Scan the following material for the string "part" and copy each line in which it appears.

--- begin SUPPLIED DATA ---

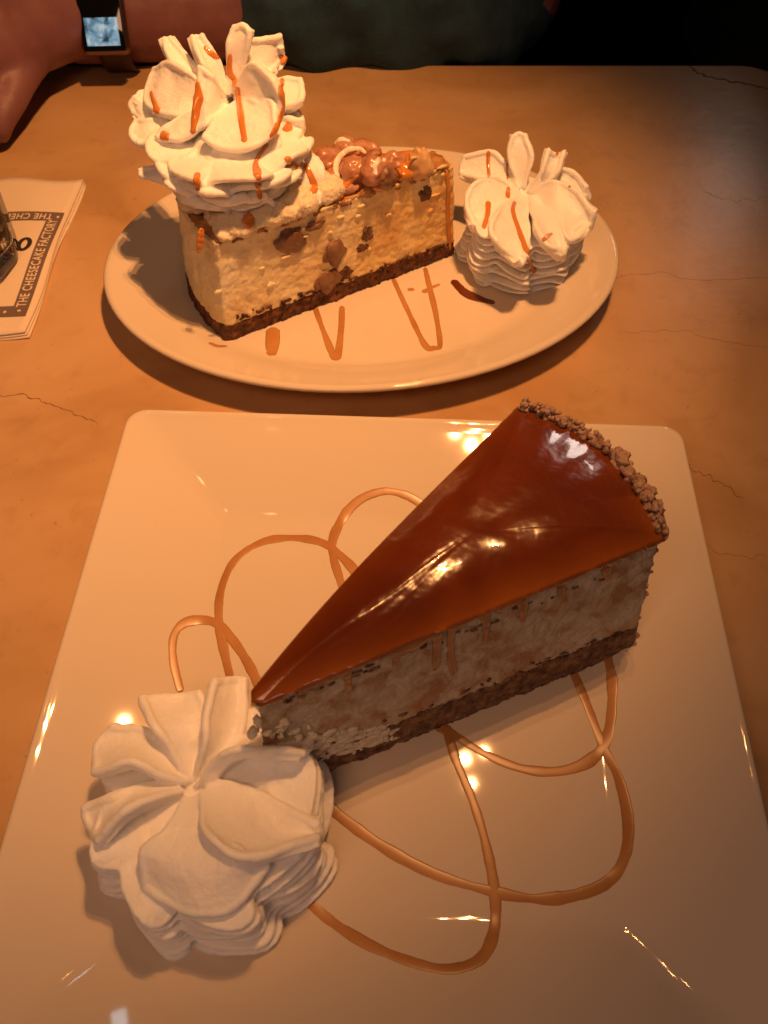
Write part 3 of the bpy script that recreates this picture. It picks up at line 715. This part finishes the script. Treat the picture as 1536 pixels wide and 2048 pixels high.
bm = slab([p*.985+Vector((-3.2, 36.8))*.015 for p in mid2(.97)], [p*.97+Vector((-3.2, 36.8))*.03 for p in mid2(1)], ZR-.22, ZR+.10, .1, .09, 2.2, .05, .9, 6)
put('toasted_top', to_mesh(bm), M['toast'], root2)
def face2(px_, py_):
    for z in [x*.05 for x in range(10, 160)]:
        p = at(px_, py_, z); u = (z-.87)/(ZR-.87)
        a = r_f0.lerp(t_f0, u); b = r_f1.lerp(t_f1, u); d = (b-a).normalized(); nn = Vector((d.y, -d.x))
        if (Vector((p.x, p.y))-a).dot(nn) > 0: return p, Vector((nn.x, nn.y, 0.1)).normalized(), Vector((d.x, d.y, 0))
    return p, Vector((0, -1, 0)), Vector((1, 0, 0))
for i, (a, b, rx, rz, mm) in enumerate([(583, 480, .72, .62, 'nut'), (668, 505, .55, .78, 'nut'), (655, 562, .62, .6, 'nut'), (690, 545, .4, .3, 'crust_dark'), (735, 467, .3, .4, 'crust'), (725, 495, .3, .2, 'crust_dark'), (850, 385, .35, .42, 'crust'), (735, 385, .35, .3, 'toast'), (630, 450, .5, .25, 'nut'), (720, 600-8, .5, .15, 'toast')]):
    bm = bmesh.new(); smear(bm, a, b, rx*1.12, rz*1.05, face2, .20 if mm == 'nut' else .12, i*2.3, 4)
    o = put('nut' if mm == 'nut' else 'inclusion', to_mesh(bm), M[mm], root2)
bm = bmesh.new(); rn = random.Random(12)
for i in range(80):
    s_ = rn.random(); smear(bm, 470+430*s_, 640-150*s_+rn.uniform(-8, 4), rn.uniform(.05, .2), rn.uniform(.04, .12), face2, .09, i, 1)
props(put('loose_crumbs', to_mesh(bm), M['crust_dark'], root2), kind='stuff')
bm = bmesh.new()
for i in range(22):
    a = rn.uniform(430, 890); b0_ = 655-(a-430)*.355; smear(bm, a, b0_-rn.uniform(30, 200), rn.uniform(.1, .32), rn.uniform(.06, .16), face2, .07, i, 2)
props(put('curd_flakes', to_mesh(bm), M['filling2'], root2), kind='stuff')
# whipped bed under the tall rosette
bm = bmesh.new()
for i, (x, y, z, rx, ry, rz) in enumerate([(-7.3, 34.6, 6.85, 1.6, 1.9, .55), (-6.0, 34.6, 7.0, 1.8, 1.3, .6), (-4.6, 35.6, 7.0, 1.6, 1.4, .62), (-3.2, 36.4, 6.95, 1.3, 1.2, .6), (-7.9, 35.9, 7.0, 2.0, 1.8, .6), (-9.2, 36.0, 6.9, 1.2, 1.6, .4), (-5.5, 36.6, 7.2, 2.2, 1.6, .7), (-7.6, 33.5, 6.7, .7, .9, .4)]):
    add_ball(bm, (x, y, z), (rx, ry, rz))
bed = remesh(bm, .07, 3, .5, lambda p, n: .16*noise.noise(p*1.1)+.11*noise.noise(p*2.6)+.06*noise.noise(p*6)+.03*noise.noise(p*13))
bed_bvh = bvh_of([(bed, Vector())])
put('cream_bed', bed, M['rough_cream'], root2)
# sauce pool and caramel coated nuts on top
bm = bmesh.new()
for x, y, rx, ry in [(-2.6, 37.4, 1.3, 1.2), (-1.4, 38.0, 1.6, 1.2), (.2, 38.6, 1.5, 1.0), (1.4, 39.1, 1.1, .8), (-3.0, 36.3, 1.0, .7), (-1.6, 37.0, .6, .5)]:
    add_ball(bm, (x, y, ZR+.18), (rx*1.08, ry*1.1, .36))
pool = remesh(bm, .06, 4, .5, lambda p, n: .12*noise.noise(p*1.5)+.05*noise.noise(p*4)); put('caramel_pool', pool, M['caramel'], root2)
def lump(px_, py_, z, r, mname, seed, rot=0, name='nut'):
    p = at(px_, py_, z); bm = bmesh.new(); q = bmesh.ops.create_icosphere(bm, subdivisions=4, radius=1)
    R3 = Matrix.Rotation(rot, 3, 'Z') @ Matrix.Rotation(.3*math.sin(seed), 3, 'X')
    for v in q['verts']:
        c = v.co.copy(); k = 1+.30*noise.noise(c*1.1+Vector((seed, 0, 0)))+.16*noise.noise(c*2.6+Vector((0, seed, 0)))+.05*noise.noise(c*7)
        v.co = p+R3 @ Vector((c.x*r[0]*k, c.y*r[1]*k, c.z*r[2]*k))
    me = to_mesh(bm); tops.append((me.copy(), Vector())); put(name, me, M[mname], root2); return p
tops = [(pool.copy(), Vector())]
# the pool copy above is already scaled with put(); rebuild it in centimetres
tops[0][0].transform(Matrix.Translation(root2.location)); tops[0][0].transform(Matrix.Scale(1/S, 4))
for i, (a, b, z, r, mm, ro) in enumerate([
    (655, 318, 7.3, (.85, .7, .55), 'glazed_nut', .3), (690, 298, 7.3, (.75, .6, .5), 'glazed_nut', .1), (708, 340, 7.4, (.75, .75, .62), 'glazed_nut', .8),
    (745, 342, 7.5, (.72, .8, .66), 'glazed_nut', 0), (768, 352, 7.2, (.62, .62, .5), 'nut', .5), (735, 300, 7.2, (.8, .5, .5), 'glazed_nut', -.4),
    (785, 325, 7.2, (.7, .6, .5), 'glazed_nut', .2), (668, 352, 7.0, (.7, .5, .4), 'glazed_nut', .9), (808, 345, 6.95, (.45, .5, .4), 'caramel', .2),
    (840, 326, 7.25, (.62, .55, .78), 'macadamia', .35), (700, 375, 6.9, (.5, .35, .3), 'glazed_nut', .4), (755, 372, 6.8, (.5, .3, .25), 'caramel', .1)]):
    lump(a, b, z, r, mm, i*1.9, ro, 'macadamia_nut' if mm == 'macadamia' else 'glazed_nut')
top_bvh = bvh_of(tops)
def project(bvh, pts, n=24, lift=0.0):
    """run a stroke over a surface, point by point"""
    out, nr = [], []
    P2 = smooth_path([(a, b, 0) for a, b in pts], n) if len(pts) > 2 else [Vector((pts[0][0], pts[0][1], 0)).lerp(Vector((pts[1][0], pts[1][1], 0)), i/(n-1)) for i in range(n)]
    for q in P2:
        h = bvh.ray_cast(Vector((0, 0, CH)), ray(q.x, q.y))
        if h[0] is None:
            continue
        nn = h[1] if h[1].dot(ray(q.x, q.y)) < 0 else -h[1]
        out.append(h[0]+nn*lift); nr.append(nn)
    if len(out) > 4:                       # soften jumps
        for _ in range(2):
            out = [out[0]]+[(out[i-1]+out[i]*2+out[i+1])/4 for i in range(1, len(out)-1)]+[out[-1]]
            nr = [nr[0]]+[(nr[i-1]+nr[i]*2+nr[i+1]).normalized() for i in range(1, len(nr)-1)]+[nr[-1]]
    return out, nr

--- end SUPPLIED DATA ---
--- begin SUPPLIED DATA ---

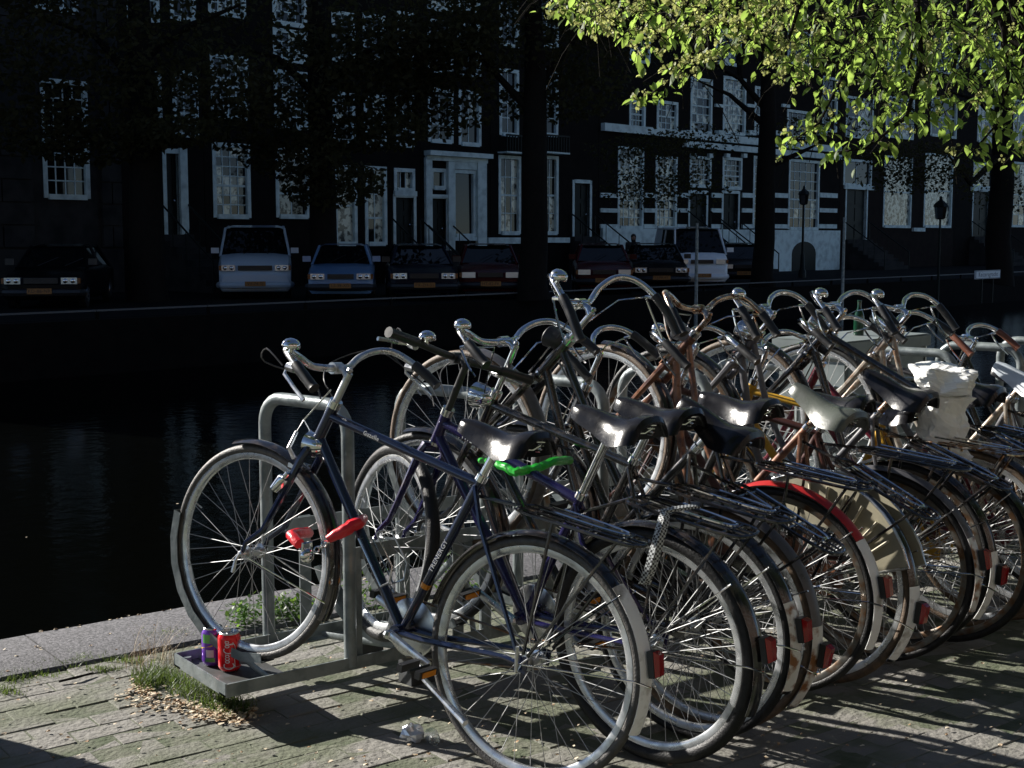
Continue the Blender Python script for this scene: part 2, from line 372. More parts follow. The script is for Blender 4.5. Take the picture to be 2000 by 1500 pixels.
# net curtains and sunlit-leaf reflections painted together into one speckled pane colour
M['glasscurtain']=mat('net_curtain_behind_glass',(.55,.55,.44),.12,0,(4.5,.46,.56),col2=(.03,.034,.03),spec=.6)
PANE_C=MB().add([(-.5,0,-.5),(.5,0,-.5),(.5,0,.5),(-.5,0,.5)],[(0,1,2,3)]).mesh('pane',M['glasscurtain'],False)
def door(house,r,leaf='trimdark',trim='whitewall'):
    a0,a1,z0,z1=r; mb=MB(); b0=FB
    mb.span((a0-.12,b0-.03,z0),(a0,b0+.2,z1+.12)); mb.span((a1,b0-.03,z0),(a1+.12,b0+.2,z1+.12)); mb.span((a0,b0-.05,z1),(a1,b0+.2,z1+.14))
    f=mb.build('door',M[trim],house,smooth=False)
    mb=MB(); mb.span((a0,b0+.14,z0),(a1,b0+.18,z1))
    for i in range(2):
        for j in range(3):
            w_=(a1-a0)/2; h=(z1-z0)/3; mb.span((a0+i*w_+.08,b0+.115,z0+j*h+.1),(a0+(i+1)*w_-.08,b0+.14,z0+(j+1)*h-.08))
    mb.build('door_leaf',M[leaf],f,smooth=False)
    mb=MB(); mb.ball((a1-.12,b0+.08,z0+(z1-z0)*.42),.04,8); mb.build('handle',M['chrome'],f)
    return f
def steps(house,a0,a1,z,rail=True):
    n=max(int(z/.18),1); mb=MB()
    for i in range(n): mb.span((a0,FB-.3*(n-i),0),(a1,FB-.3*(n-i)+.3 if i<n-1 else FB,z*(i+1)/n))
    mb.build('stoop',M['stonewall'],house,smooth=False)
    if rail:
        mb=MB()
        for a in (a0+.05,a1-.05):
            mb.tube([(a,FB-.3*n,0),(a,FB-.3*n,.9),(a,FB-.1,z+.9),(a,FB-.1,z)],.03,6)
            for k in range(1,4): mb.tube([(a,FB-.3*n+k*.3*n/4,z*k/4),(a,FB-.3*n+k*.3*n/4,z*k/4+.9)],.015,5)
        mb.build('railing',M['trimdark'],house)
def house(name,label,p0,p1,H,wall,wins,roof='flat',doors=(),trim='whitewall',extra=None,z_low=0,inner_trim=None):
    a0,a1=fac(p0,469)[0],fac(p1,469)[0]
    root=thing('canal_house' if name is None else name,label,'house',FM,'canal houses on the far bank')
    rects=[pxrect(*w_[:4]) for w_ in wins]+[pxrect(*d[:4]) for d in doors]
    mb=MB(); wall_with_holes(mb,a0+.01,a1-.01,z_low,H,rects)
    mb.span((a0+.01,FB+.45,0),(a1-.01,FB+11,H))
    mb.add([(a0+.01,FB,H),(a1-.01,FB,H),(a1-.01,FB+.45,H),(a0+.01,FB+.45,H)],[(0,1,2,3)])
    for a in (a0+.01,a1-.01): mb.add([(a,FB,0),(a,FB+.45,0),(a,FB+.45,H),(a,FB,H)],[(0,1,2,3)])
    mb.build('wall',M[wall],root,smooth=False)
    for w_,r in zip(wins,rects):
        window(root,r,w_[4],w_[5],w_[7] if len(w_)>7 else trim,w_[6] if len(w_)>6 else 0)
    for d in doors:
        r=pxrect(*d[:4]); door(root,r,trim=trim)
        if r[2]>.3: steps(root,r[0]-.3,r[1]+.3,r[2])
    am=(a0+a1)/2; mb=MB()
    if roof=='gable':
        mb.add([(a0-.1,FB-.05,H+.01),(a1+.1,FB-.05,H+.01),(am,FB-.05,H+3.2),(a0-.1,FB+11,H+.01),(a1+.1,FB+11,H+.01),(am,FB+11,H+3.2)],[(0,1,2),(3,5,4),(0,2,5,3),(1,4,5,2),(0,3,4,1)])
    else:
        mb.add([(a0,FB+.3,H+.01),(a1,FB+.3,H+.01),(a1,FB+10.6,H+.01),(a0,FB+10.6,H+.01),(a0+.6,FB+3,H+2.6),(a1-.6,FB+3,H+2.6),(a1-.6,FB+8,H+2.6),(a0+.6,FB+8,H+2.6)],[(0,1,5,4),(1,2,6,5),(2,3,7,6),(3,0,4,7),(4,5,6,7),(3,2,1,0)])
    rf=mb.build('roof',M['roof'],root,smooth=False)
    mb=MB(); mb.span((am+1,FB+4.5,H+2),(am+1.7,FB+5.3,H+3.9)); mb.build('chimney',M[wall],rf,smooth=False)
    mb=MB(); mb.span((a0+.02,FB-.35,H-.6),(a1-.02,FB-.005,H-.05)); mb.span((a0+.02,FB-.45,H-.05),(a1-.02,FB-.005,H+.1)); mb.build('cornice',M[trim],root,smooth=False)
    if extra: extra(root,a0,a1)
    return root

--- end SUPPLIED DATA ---

_CORRECT RESPONSE_:
Write part 3 of the bpy script that recreates this picture. It picks up at line 715. This part finishes the script. Treat the picture as 1536 pixels wide and 2048 pixels high.
Continue the Blender Python script for this scene: part 2, from line 372. More parts follow. The script is for Blender 4.5. Take the picture to be 2000 by 1500 pixels.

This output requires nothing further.